Cottrell thinks the number of wineries will continue to rise, though, perhaps crossing the 100-mark within another five or six years. One thing wineries here and in other states have done to offset the cost of production is to create other activities at their venues, including music events and food.

Madison wants to promote more from his office that wineries aren’t just wineries anymore; they are actually destinations.

“With people staying home on ‘stay-cations,’ it’s nice to know you don’t have to go to Napa or Italy anymore, when we have high-class wines with attractive vineyards and tasting rooms. It’s coming along, definitely,” he said.

More award-winning wines are being produced in Kentucky, too. Madison said he continually hears from wineries that have won medals in competitions all over the country.

“It’s pretty impressive to think that, from basically not having a wine industry 10 years ago to having a wine industry now that is being touted nationwide,” he said. “There’s a definite increase in quality. It’s pretty impressive what they’re doing now.”

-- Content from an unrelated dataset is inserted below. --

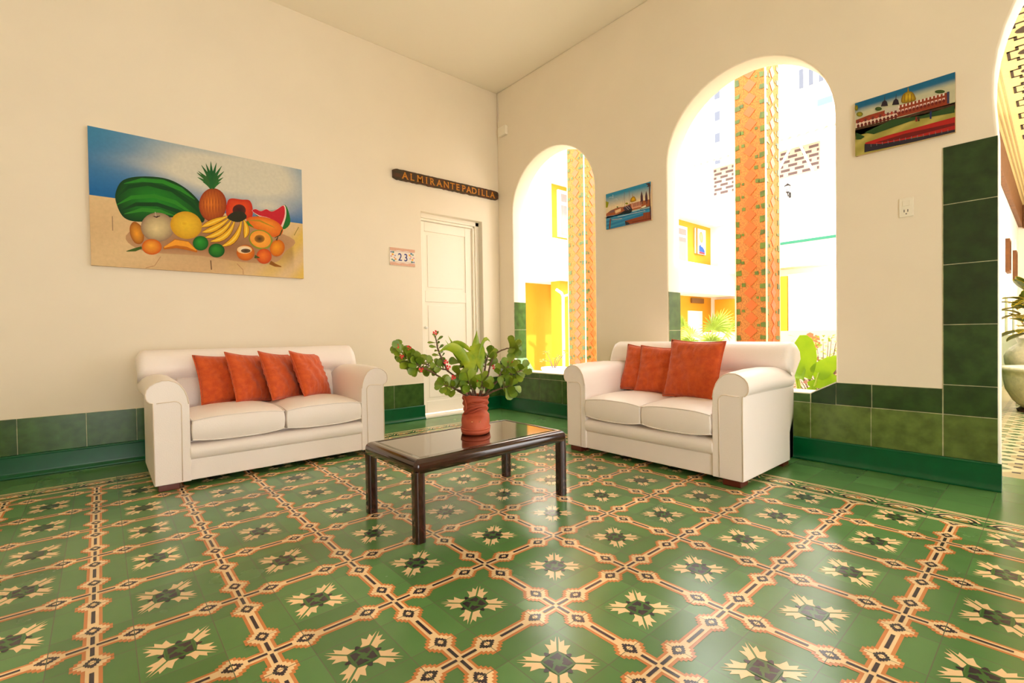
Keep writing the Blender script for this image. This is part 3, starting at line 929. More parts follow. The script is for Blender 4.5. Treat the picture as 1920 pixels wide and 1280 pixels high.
zprev = None
for i in range(len(rings) - 1):
    a, b_ = rings[i], rings[i + 1]
    k = 3 if a[0] >= .09 else 1
    for j in range(k):
        u = j / k; allr.append(tuple(a[q] * (1 - u) + b_[q] * u for q in range(5)))
allr.append(rings[-1]); allr += inner
for r_ in allr: V += ring(*r_)
n = len(allr)
F = [(i * seg + k, i * seg + (k + 1) % seg, (i + 1) * seg + (k + 1) % seg, (i + 1) * seg + k) for i in range(n - 1) for k in range(seg)]
F.append(tuple(range(seg)))
mb.add(V, F)
boot = mb.build('boot_pot', M_clay, pot, smooth=True, angle=50)
mb = MB(); mb.add(ring(.186, -.05, .078, .064, 2.3), [tuple(range(seg))]); mb.build('soil', M_soil, pot)
# sole lip, tongue edge, laces, eyelets
mb = MB()
mb.tube([(x, y - .0, .030) for x, y, _ in ring(.03, -.123, .103, .081, 2.4)] + [ring(.03, -.123, .103, .081, 2.4)[0][:2] + (.030,)], .0045, 6)
mb.build('sole_welt', M_clay, boot, smooth=True)
mb = MB()
mb.tube([(-.062, -.045, .205), (-.050, -.062, .17), (-.048, -.064, .14), (-.058, -.055, .118), (-.066, -.035, .105)], .0045, 6)
mb.tube([(-.058, -.052, .128), (-.02, -.064, .140), (.02, -.064, .152), (.062, -.042, .150)], .0055, 6)
mb.tube([(-.05, -.055, .112), (-.01, -.068, .124), (.03, -.064, .142), (.066, -.036, .14)], .005, 6)
mb.tube([(-.02, -.068, .172), (.02, -.068, .166), (.062, -.045, .176)], .004, 6)
mb.build('lace', M_clay, boot, smooth=True)
M_eye = mat('pale_eyelet', (232, 190, 120), .5)
for x in (-.012, .032):
    mb = MB(); mb.lathe([(.0, .0), (.0035, .001), (.004, .003), (0, .004)], 10, (x, -.1135, .074)); mb.build('eyelet', M_eye, boot)

# plant: branches of crown of thorns (local coords: x right, y back, z up from table top)
pr = random.Random(11)
branches = [
    # points, leafy clusters along (t values), size
    [(-.02, .0, .19), (-.10, -.02, .24), (-.21, -.03, .33), (-.30, -.02, .375), (-.37, -.02, .415), (-.43, -.02, .475)],
    [(-.01, .02, .19), (-.09, .03, .30), (-.17, .04, .355), (-.25, .05, .375), (-.33, .04, .40)],
    [(-.16, .04, .345), (-.20, .06, .42), (-.225, .06, .49), (-.235, .06, .555)],
    [(-.02, -.02, .19), (-.06, -.09, .24), (-.12, -.13, .27), (-.16, -.14, .285)],
    [(.0, -.03, .19), (-.01, -.09, .25), (-.03, -.12, .31)],
    [(.02, .0, .19), (.04, -.05, .26), (.045, -.07, .30)],
    [(.02, .02, .19), (.07, .03, .30), (.09, .04, .40), (.13, .05, .455), (.185, .05, .475), (.22, .04, .475)],
    [(.04, .0, .19), (.10, .0, .27), (.17, .0, .315), (.23, .0, .335), (.27, .0, .35)],
    [(.03, -.02, .19), (.10, -.05, .235), (.17, -.06, .26), (.215, -.06, .265)],
    [(.02, .04, .19), (.05, .06, .33), (.06, .07, .40), (.075, .07, .44)],
    [(.0, .04, .19), (-.02, .05, .30), (-.06, .05, .36), (-.09, .05, .40)],
    [(.03, -.01, .19), (.13, -.03, .29), (.15, -.03, .34), (.20, -.02, .38)],
    [(-.03, -.01, .19), (-.05, -.04, .28), (-.09, -.06, .33)],
]
stems = MB(); leaves = MB(); flowers = MB()
def leaf(mb, p, d, up, L, Wd, M=None, curl=.15, n=5, tipw=1.0):
    """obovate leaf from p along d"""
    d = Vector(d).normalized(); s = d.cross(Vector(up))
    if s.length < 1e-3: s = d.cross(Vector((1, 0, 0)))
    s.normalize(); nn = s.cross(d).normalized()
    prof_ = [(0, .06), (.2, .22), (.45, .62), (.7, 1), (.88, .86), (1, .28)]
    v = []; f = []
    for tt, ww in prof_:
        c = Vector(p) + d * (tt * L) - nn * (curl * L * tt * tt)
        v += [c - s * Wd / 2 * ww + nn * Wd * .12 * ww, c, c + s * Wd / 2 * ww + nn * Wd * .12 * ww]
    for i in range(len(prof_) - 1):
        for k in (0, 1): f.append((i * 3 + k, i * 3 + k + 1, (i + 1) * 3 + k + 1, (i + 1) * 3 + k))
    mb.add(v, f)
def at(pts, t):
    seg_ = t * (len(pts) - 1); i = min(int(seg_), len(pts) - 2); u = seg_ - i
    return Vector(pts[i]).lerp(Vector(pts[i + 1]), u), (Vector(pts[i + 1]) - Vector(pts[i])).normalized()
for bi, B in enumerate(branches):
    B = [Vector(p) for p in B]
    fine = [at(B, k / 16)[0] + Vector((pr.uniform(-.002, .002), 0, pr.uniform(-.002, .002))) for k in range(17)]
    stems.tube(fine, [.0065 - .003 * k / 16 for k in range(17)], 6)
    for k in range(26):
        c, d = at(B, pr.uniform(.15, .95)); r = Vector((pr.uniform(-1, 1), pr.uniform(-1, 1), pr.uniform(-1, 1))).normalized()
        stems.tube([c, c + r * .013], [.0012, .0002], 3)
    sparse = bi == 2
    t0 = .62 if bi in (0,) else (.55 if bi in (1, 7, 8) else .5)
    if bi in (6,): t0 = .86
    if bi == 2: t0 = .35
    nl = {0: 46, 1: 26, 2: 14, 6: 15, 7: 17, 8: 15, 3: 20, 4: 18}.get(bi, 13)
    for k in range(nl):
        tt = t0 + (1 - t0) * (k + .5) / nl
        c, d = at(B, tt)
        az = k * 2.4 + bi
        s = d.cross(Vector((0, 0, 1))); s = s.normalized() if s.length > .01 else Vector((1, 0, 0))
        n2 = s.cross(d)
        out = (s * math.cos(az) + n2 * math.sin(az)) * 1.0 + d * pr.uniform(.15, .6)
        if tt > .93: out += d * .9
        Lf = pr.uniform(.052, .080) * (.7 if sparse else 1)
        leaf(leaves, c, out + Vector((0, 0, pr.uniform(-.1, .25))), (pr.uniform(-.5, .5), -1 + pr.uniform(-.4, .4), pr.uniform(0, .8)), Lf, Lf * pr.uniform(.58, .72) * (.6 if sparse else 1), curl=pr.uniform(-.1, .25))
for (fx, fy, fz) in ((-.235, .06, .575), (-.44, -.03, .50), (-.41, -.05, .44), (-.37, -.04, .49), (-.30, -.05, .365), (-.165, -.01, .405), (-.15, -.02, .375), (-.11, -.12, .325), (.205, .03, .40), (.213, .02, .385), (.20, .02, .375), (.225, .03, .465), (.175, .0, .345), (.11, .02, .37), (.01, -.10, .30), (.19, .03, .39), (-.02, .0, .355)):
    flowers = MB()
    for k in range(3):
        a = k * 2.1 + fx * 40
        leaf(flowers, (fx, fy, fz), (math.cos(a), -.5, math.sin(a)), (0, -1, .2), .015, .017, curl=.1)
    flowers.build('flower', M_flower, pot, fixn=False, weld=True)
for k, (tip, base, w_, arcz) in enumerate([
    ((-.155, .02, .555), (-.03, .03, .32), .032, 0), ((-.175, .04, .53), (-.04, .04, .33), .02, 0), ((.012, .03, .585), (-.01, .03, .34), .062, 0),
    ((-.22, -.06, .435), (-.02, .0, .34), .06, .10), ((.13, .0, .38), (.0, .0, .33), .022, .18), ((-.02, -.03, .30), (-.04, .02, .46), .085, .02), ((.04, -.02, .33), (.0, .03, .50), .085, .03), ((-.10, .02, .505), (-.01, .04, .30), .04, .03), ((-.2, .04, .46), (-.02, .02, .46), .035, .05)]):
    tp, bs = Vector(tip), Vector(base); v = []; f = []; nn = 9
    d = (tp - bs).normalized(); s = d.cross(Vector((0, 1, .15))).normalized()
    for i in range(nn + 1):
        u = i / nn; c = bs.lerp(tp, u) + Vector((0, 0, arcz * 4 * u * (1 - u)))
        ww = w_ * (math.sin(PI * min(1, u * .75 + .22)) ** .8) * (1 - u ** 5) / 2 + .0005
        v += [c - s * ww + Vector((0, .006, 0)), c, c + s * ww + Vector((0, .006, 0))]
    for i in range(nn):
        for q in (0, 1): f.append((i * 3 + q, i * 3 + q + 1, (i + 1) * 3 + q + 1, (i + 1) * 3 + q))
    if k == 0: blades = MB()
    blades.add(v, f)
stems.build('stem', M_stem, pot, smooth=True)
leaves.build('foliage', M_leafA, pot, smooth=True, fixn=False)
blades.build('blade_leaves', M_leafB, pot, smooth=True, fixn=False)

# ================================================================== PICTURES
def homog(src, dst):
    A = []
    for (x, y), (u, v) in zip(src, dst):
        A.append([x, y, 1, 0, 0, 0, -u * x, -u * y, -u]); A.append([0, 0, 0, x, y, 1, -v * x, -v * y, -v])
    return np.linalg.svd(np.array(A, float))[2][-1].reshape(3, 3)
class Art:
    """shapes traced on the sketch are laid as thin paint films on the canvas plane"""
    def __init__(s, corners, W, H):
        s.h = homog(corners, [(0, 0), (W, 0), (W, H), (0, H)]); s.W = W; s.H = H; s.mb = MB(); s.k = 0
    def q(s, x, y):
        p = s.h @ np.array([x, y, 1.0]); return (min(max(p[0] / p[2], 0), s.W), min(max(p[1] / p[2], 0), s.H))
    def lift(s): s.k += 1; return .0004 + s.k * .00004
    def poly(s, pts, c, c2=None, vert=False):
        z = s.lift()
        P = [s.q(*p) for p in pts]
        v = [(p[0], -z, -p[1]) for p in P]
        if c2 is None: s.mb.poly(v, lin(c)); return
        ys = [p[1] for p in pts]; lo, hi = min(ys), max(ys)
        cols = [tuple(np.array(lin(c)) * (1 - (y - lo) / (hi - lo)) + np.array(lin(c2)) * (y - lo) / (hi - lo)) for y in ys]
        tris = tessellate_polygon([[Vector(p) for p in v]])
        s.mb.add(v, [tuple(t) for t in tris], cols)
    def rings(s, pts, ci, ce, hx=0, hy=0, n=6, cm=None):
        """smoothly modelled blob: edge colour to highlight colour at (hx,hy) offset"""
        z = s.lift()
        c = np.mean(np.array(pts), 0); c2 = c + np.array([hx, hy]); N = len(pts)
        v = []; cols = []
        for k in range(n + 1):
            u = k / n
            cc_ = c * (1 - u) + c2 * u
            for p in pts:
                r = np.array(p) - c
                q_ = s.q(*(cc_ + r * (1 - u)))
                v.append((q_[0], -z, -q_[1]))
                w = u ** .8
                cols.append(tuple(np.array(lin(ce)) * (1 - w) + np.array(lin(ci)) * w))
        f = [(i * N + k, i * N + (k + 1) % N, (i + 1) * N + (k + 1) % N, (i + 1) * N + k) for i in range(n) for k in range(N)]
        s.mb.add(v, f, cols)
    def ell(s, cx, cy, rx, ry, ci, ce, rot=0, hx=0, hy=0, n=28):
        a = math.radians(rot); P = []
        for k in range(n):
            t_ = 2 * PI * k / n; x, y = rx * math.cos(t_), ry * math.sin(t_)
            P.append((cx + x * math.cos(a) - y * math.sin(a), cy + x * math.sin(a) + y * math.cos(a)))
        s.rings(P, ci, ce, hx, hy)
    def stroke(s, pts, w, c):
        z = s.lift(); n = len(pts); L = []; R = []
        ws = w if isinstance(w, list) else [w] * n
        for i in range(n):
            a = pts[max(i - 1, 0)]; b = pts[min(i + 1, n - 1)]; d = math.hypot(b[0] - a[0], b[1] - a[1]) or 1
            nx, ny = -(b[1] - a[1]) / d * ws[i] / 2, (b[0] - a[0]) / d * ws[i] / 2
            L.append(s.q(pts[i][0] + nx, pts[i][1] + ny)); R.append(s.q(pts[i][0] - nx, pts[i][1] - ny))
        v = [(p[0], -z, -p[1]) for p in L] + [(p[0], -z, -p[1]) for p in R]
        s.mb.add(v, [(i, i + 1, n + i + 1, n + i) for i in range(n - 1)], lin(c))
def curve(pts, n=6):
    """Catmull-Rom through closed control points"""
    out = []; N = len(pts)
    for i in range(N):
        p0, p1, p2, p3 = [np.array(pts[(i + k) % N], float) for k in (-1, 0, 1, 2)]
        for k in range(n):
            t = k / n
            out.append(tuple(.5 * ((2 * p1) + (-p0 + p2) * t + (2 * p0 - 5 * p1 + 4 * p2 - p3) * t * t + (-p0 + 3 * p1 - 3 * p2 + p3) * t ** 3)))
    return out
def canvas(name, loc, rz, W, H, th, label, cat='painting'):
    e = empty(name, loc, rz, label, cat)
    mb = MB(); mb.box(0, W, -.0002, th, -H, 0); mb.build('canvas', M_canvas, e, bevel=.003)
    return e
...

While most people still think of California when it comes to wine, from an historical perspective Kentucky was once a front-runner in the business, being home to the first commercial vineyard in the country back in 1798. From there the state became the third-largest grape and wine producer in the country until Prohibition.

It wasn’t until 1976 that legislation passed allowing wineries to operate here once again, but tobacco was still king in terms of farming. With the federal tobacco quota buyout, however, many farmers began looking at diversification options – and grapes obviously looked good to many.

That trend is all over the country. At least one study from Colorado State University reports wine is now produced in every state, and grapes are the highest-value fruit crop in the country and the seventh largest crop overall.